I must question: where is local and leadership brainpower? Where is local and leadership reasoning? Where is leadership good faith? Where is the leadership will to make things happen? How about marshallin­g all of the preceding and trying to find a way? The commonsens­e discernmen­t and jarring reality are that there is a total absence of good faith in the political theatre, so this compels a rushing towards and for the internatio­nal community. Surely, Guyanese leaders cannot be this handicappe­d, this pathetic, and this lacking in self-esteem that they are willing to sacrifice pride and dignity, that they do not care about losing face. Clearly, they are so deficient. And just as clearly, there is abandonmen­t of any pretense of leadership and making tough choices when the weight of the world rests agonizingl­y. For since leaders have painted themselves in a corner and dug a hole for themselves, too, they had to surrender and clamour for and then hustle to those from overseas, who will pat on the head, tell what they want to hear, and make them feel good about themselves. A broker (and a foreign one) it must be.

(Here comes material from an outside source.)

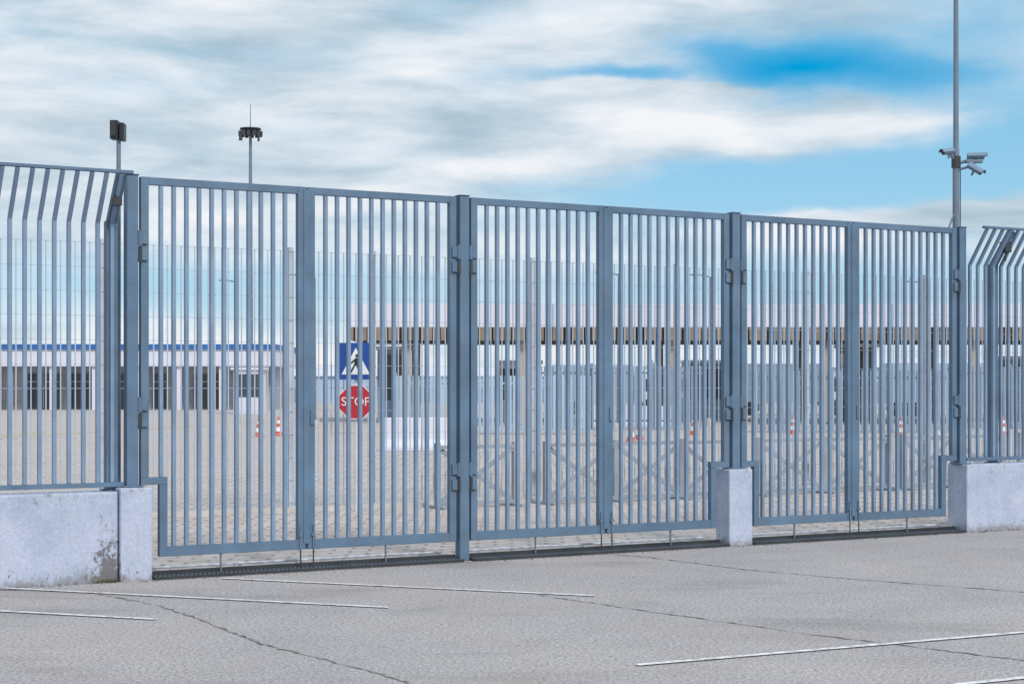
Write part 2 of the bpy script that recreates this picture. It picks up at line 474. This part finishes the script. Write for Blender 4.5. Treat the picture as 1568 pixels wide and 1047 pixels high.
def booth(x,Y,w,h,mat=M_grey,name='control_booth'):
    mb=MB(); mb.box(x,x+w,Y,Y+2.2,0,h,mat); mb.box(x-.15,x+w+.15,Y-.15,Y+2.35,h,h+.15,M_wht)
    mb.box(x+.12,x+w-.12,Y-.03,Y-.001,1.0,h-.25,M_glass)
    mb.box(x+w/2-.04,x+w/2+.04,Y-.05,Y-.031,1.0,h-.25,mat)
    mb.box(x-.03,x-.001,Y+.3,Y+1.9,1.0,h-.25,M_glass)
    mb.obj(name)
booth(-6.1,77,1.4,3.3); booth(15.2,77,1.3,3.4,M_bdark); booth(-.6,80,1.9,2.7,M_wht); booth(8.8,86,2.0,2.8,M_pale); booth(23,80,2.4,2.9); booth(-16.4,100,1.6,2.6,M_wht)
def screen(x0,x1,Y,z1,mat=M_grey):
    mb=MB(); x=x0
    while x<x1:
        mb.box(x,x+.09,Y,Y+.05,.05,z1,mat); x+=.15
    mb.box(x0,x1,Y+.05,Y+.09,.3,.38,mat); mb.box(x0,x1,Y+.05,Y+.09,z1-.3,z1-.22,mat)
    x=x0
    while x<=x1: mb.box(x-.06,x+.06,Y+.1,Y+.2,0,z1+.1,mat); x+=2.4
    mb.obj('slatted_fence')
screen(-4,2.6,58,2.0,M_pale); screen(.6,7.2,64,2.4); screen(8.6,16,60,2.2); screen(17,30,66,2.4)
def shed(x0,x1,Y,z,mat,name='warehouse'):
    mb=MB(); mb.box(x0,x1,Y,Y+15,0,z,mat)
    mb.add([(x0-.3,Y-.3,z),(x1+.3,Y-.3,z),(x1+.3,Y+15.3,z),(x0-.3,Y+15.3,z),(x0-.3,Y+7.5,z+1),(x1+.3,Y+7.5,z+1)],[(0,1,5,4),(2,3,4,5),(0,4,3),(1,2,5)],M_wht)
    x=x0+2
    while x<x1-3: mb.box(x,x+2.4,Y-.05,Y-.001,0,z*.6,M_grey); x+=6
    mb.obj(name)
shed(-30,8,165,2.6,M_pale); shed(14,70,160,3.4,M_pale); shed(75,150,170,5,M_pale)
def lorry(x,Y,mat,L=5.5,h=2.9):
    mb=MB()
    mb.box(x,x+L,Y,Y+2.3,.75,h,mat)
    for i in range(int(L/.5)): mb.box(x+.1+i*.5,x+.2+i*.5,Y-.03,Y-.001,.8,h-.05,mat)
    mb.box(x+L+.1,x+L+1.7,Y+.05,Y+2.25,.55,2.3,M_wht); mb.box(x+L+.7,x+L+1.71,Y+.02,Y+2.28,1.35,2.05,M_glass)
    for wx in(x+.7,x+1.6,x+L+.9):
        mb.cyl((wx,Y+.02,.45),(wx,Y+.32,.45),.45,.45,M_black,16); mb.cyl((wx,Y+1.98,.45),(wx,Y+2.28,.45),.45,.45,M_black,16)
    mb.obj('parked_lorry',None,.03)
lorry(11.8,95,M_grey); lorry(20.5,92,M_pale,6); lorry(2.0,98,M_pale,5)

# ------------------------------------------------------------------ cones, plastic barriers, lamps
def cone(x,Y,h=.65):
    mb=MB(); mb.box(x-.17,x+.17,Y-.17,Y+.17,0.004,.04,M_orange)
    r=lambda z:.14-(.12*z/h)
    for a,c,m in((.04,.16,M_orange),(.16,.30,M_swh),(.30,.42,M_orange),(.42,.52,M_swh),(.52,h,M_orange)):
        mb.cyl((x,Y,a),(x,Y,c),r(a),r(c),m,14)
    mb.obj('traffic_cone')
for p in((-8.2,55),(-7.7,56),(2.9,56),(3.5,50),(3.9,52),(12.6,55),(13.0,52),(6.1,57),(-6.0,50),(16.2,56),(9.6,58),(17,60)): cone(*p)
def pbar(x,Y,mat):
    mb=MB(); w=1.0
    pts=[(-.22,0),(-.22,.12),(-.10,.3),(-.07,.85),(.07,.85),(.10,.3),(.22,.12),(.22,0)]
    v=[(x,Y+a,z) for a,z in pts]+[(x+w,Y+a,z) for a,z in pts]; n=8
    mb.add(v,[(i,(i+1)%n,n+(i+1)%n,n+i) for i in range(n)]+[tuple(range(n-1,-1,-1)),tuple(range(n,2*n))],mat)
    mb.obj('plastic_barrier',None,.02)
for i in range(2): pbar(-3.3+i*1.05,43,M_wht)
for i in range(4): pbar(2.6+i*1.05,68,M_wht)
def lamp(x,Y,h):
    mb=MB(); mb.cyl((x,Y,0),(x,Y,h),.07,.04,M_pole,10); mb.cyl((x,Y,h),(x-.5,Y,h+.10),.03,.03,M_pole,8)
    mb.box(x-.85,x-.45,Y-.1,Y+.1,h+.06,h+.13,M_grey); mb.box(x-.15,x+.15,Y-.15,Y+.15,0,.3,M_conc); mb.obj('street_lamp',None,.01)
for p in((3.9,62,5.7),(8.3,71,6.2),(-7.9,68,6.0),(16.8,69,5.8),(-12.6,78,6.4),(21.5,66,5.5)): lamp(*p)
for pts in([(-17,52),(-12.6,70)],[(-16.6,60),(-20,45)]): strip('yellow_line',pts,.3,M_yellow,.010)

# ------------------------------------------------------------------ high mast floodlight
mb=MB(); X,Y=-30.8,200
mb.cyl((X,Y,0),(X,Y,31.2),.34,.17,M_pole,14)
mb.cyl((X,Y,31.2),(X,Y,34.8),.05,.03,M_dark,6)
mb.cyl((X,Y,31.1),(X,Y,31.8),.45,.9,M_dark,14); mb.cyl((X,Y,31.8),(X,Y,31.95),1.25,1.25,M_dark,20)
for i in range(12):
    th=i*math.pi/6; cx,cy=X+1.2*math.cos(th),Y+1.2*math.sin(th)
    mb.box(cx-.2,cx+.2,cy-.2,cy+.2,31.0,31.6,M_dark); mb.cyl((X,Y,31.5),(cx,cy,31.5),.04,.04,M_dark,5)
mb.cyl((X-1,Y-1,30.4),(X-1,Y-1,31.2),.22,.18,M_dark,8); mb.cyl((X+1.1,Y-1,30.3),(X+1.1,Y-1,31.2),.14,.12,M_dark,8)
mb.obj('high_mast_light')

# ------------------------------------------------------------------ weeds / grit along the wall foot
M_weed=paint('dry_weeds',(.10,.10,.05),.4,.9,8)
mb=MB()
def tuft(t,n,cnt,hh):
    for _ in range(cnt):
        x=t+random.gauss(0,.03); y=n+random.gauss(0,.015); a=random.uniform(0,6.28); h=random.uniform(.3,1)*hh; w=.004
        dx,dy=math.cos(a),math.sin(a); l=random.uniform(.1,.6)*h
        mb.add([(x-dy*w,y+dx*w,0),(x+dy*w,y-dx*w,0),(x+dx*l,y+dy*l,h)],[(0,1,2)],M_weed)
for _ in range(90):
    t=random.choice((random.uniform(-6,-3.1),random.uniform(6.4,9))); tuft(t,(-.115 if t<0 else -.165),random.randint(2,8),random.uniform(.01,.035))
for _ in range(26): tuft(-3.46+random.gauss(0,.06),-.12,7,.045)
for _ in range(160):
    tuft(random.uniform(-3,6.3),-.165,random.randint(1,4),random.uniform(.008,.02))
mb.obj('weeds',F)
mb=MB()
M_grit=paint('loose_grit',(.20,.18,.165),.5,.95,20)
for _ in range(1100):
    t=random.uniform(-6.2,8.5)
    base=-.16 if -3.34<t<6.36 else (-.115 if t<0 else -.165)
    y=base-abs(random.gauss(0,.06)); r=random.uniform(.003,.011)
    a=random.uniform(0,6.28)
    v=[(t+r*math.cos(a+i*2.094),y+r*math.sin(a+i*2.094),0) for i in range(3)]+[(t,y,r*1.1)]
    mb.add(v,[(0,1,3),(1,2,3),(2,0,3)],M_grit)
mb.obj('gravel',F)

# ------------------------------------------------------------------ sky
w=bpy.data.worlds.new('World'); scene.world=w; w.use_nodes=True
try: w.cycles.sampling_method='NONE'
except Exception as e: print(e)
nt=w.node_tree; nt.nodes.clear(); N=NT(nt)
out=N.n('ShaderNodeOutputWorld')
SE=math.radians(42); SAZ=math.radians(150)
sky=N.n('ShaderNodeTexSky',sky_type='NISHITA'); sky.sun_disc=False; sky.sun_elevation=SE; sky.sun_rotation=SAZ
tc=N.n('ShaderNodeTexCoord').outputs['Generated']
s3=N.n('ShaderNodeSeparateXYZ'); N.l(tc,s3.inputs[0]); x,y,z=s3.outputs
D=57.29578
az=N.m('MULTIPLY',N.m('ARCTAN2',x,y),D)
el=N.m('MULTIPLY',N.m('ARCSINE',z),D)
cv=N.n('ShaderNodeCombineXYZ'); N.l(az,cv.inputs[0]); N.l(el,cv.inputs[1]); V=cv.outputs[0]
dn=N.n('ShaderNodeTexNoise'); N.l(N.scalev(V,(.16,.35,1)),dn.inputs['Vector']); dn.inputs['Scale'].default_value=1.0; dn.inputs['Detail'].default_value=4; dn.inputs['Roughness'].default_value=.55
sc=N.n('ShaderNodeSeparateColor'); N.l(dn.outputs['Color'],sc.inputs[0])
az2=N.m('ADD',az,N.m('MULTIPLY',N.m('SUBTRACT',sc.outputs[0],.5),4.5))
el2=N.m('ADD',el,N.m('MULTIPLY',N.m('SUBTRACT',sc.outputs[1],.5),1.7))
def blob(a,e,ra,re,s):
    da=N.m('SUBTRACT',az2,a); de=N.m('SUBTRACT',N.m('SUBTRACT',el2,e),N.m('MULTIPLY',da,s))
    da=N.m('DIVIDE',da,ra); de=N.m('DIVIDE',de,re)
    return N.m('EXPONENT',N.m('MULTIPLY',N.m('MULTIPLY_ADD',da,da,N.m('MULTIPLY',de,de)),-1.0))
n1=N.noise(N.scalev(V,(.10,.42,1)),1.0,6,.56,.3)
tot=N.m('MULTIPLY_ADD',N.m('SUBTRACT',n1,.5),1.15,.76)
hole=blob(10.0,10.6,4.0,.78,-.08); tail=blob(3.0,10.3,2.8,.26,0); s1=blob(6.4,8.6,6.4,.50,-.02); s2=blob(-2.4,7.1,5.2,.55,.15)
for bl,wt in [(hole,-1.35),(tail,-.55),(blob(9,6.75,8,.95,.04),-1.05),(blob(17,8.0,5,2.6,0),-.75),(blob(15,12.3,4.5,1.6,0),-.35),
           (blob(0,3.0,60,1.3,0),-.5),(s1,1.15),(s2,.75),(blob(4.9,9.85,3.2,.22,0),.8),(blob(14.7,5.55,5,.36,0),1.15)]:
    tot=N.m('MULTIPLY_ADD',bl,wt,tot)
dens=N.mapr(tot,.02,.85)
holeb=N.m('MULTIPLY_ADD',tail,.4,hole,clamp=True)
blue_n=N.mix(1.0,sky.outputs[0],(.075,.135,.17),'MULTIPLY')
bluel=N.mix(N.mapr(el,0,12),(.44,.67,.84),(.23,.53,.75))
blue=N.mix(.2,bluel,blue_n)
blue=N.mix(holeb,blue,(.0,.35,.70))
sh=N.noise(N.scalev(V,(.11,.46,1)),1.4,7,.55,.25)
sh=N.m('MULTIPLY_ADD',s1,.16,sh); sh=N.m('MULTIPLY_ADD',s2,.12,sh)
sh=N.m('ADD',sh,N.mapr(el,7,2,0,.14))
cl=N.ramp(sh,[(.32,(.42,.55,.65)),(.46,(.58,.69,.78)),(.57,(.74,.81,.88)),(.69,(.90,.92,.95))])
col=N.mix(dens,blue,cl)
bg=N.n('ShaderNodeBackground'); N.l(col,bg.inputs[0]); bg.inputs[1].default_value=1.0
N.l(bg.outputs[0],out.inputs[0])

sun=bpy.data.lights.new('sun','SUN'); sun.energy=2.4; sun.angle=math.radians(11); sun.color=(1,.95,.90)
so=bpy.data.objects.new('sun',sun); scene.collection.objects.link(so)
d=Vector((math.sin(SAZ)*math.cos(SE),math.cos(SAZ)*math.cos(SE),math.sin(SE)))
so.rotation_euler=d.to_track_quat('Z','Y').to_euler()

cam=bpy.data.cameras.new('camera'); co=bpy.data.objects.new('camera',cam); scene.collection.objects.link(co)
co.location=(0,0,1.65); co.rotation_euler=(math.pi/2,0,0); cam.lens=59.7; cam.sensor_width=36; cam.shift_y=.0429
cam.clip_end=8000; cam.clip_start=.1
scene.camera=co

Thus, it is to the internatio­nal community. For the umpteenth time: there is no learning, no growing, no maturing (no manhood, too). In many respects, I perceive this as a convenient fallback, the supporting cover for indecision and trepidatio­n. Thus, the internatio­nal community is used as justificat­ion to share with a lost and fragile electorate that this is what was handed down. It is good; it must be good since it was blessed by foreigners, who are wiser than we by far. Thus, there must be the homage of adherence, even if the recommenda­tions are contrary to plans. The internatio­nal community is relied upon to perpetuate a Guyanese dependency syndrome; it is about acknowledg­ing that that community has bigger brains, bigger guts, and bigger stick than us. It is a community that comes well-armed with all of those fundamenta­ls so disastrous­ly anaemic in this society and especially at the helm. I must admit that political leaders have done a good sales job on positionin­g this before a wretched electorate. Where is the shame in this place?

This has to be the pits of inferiorit­y complex; the throes of welcomed and renewed intellectu­al and cultural submission of a different sort; a new craved-for political colonialis­m. I am getting to appreciate these isms. But all the while, I encourage the still sensible and the still patriotic to not lose sight of where we are as a people: we cannot help ourselves; we need the handout of helping hands to propel us to lift up our bed and walk. How we must incur disgust and disrepute (mocking laughter, too) before these locally created overseas saviours. Leaders in this country have come to a sorry place: it is either my way or that mandated by the internatio­nal people. My remaining issue is this: why do we need these local lightweigh­ts, if all they are good for is to run to foreign mommas when the Gog and Magog of a bind stares in the face? It is worth saying again: those who can’t face the heat, should get out of the kitchen; and those who overpromis­ed to supporters have only themselves to blame.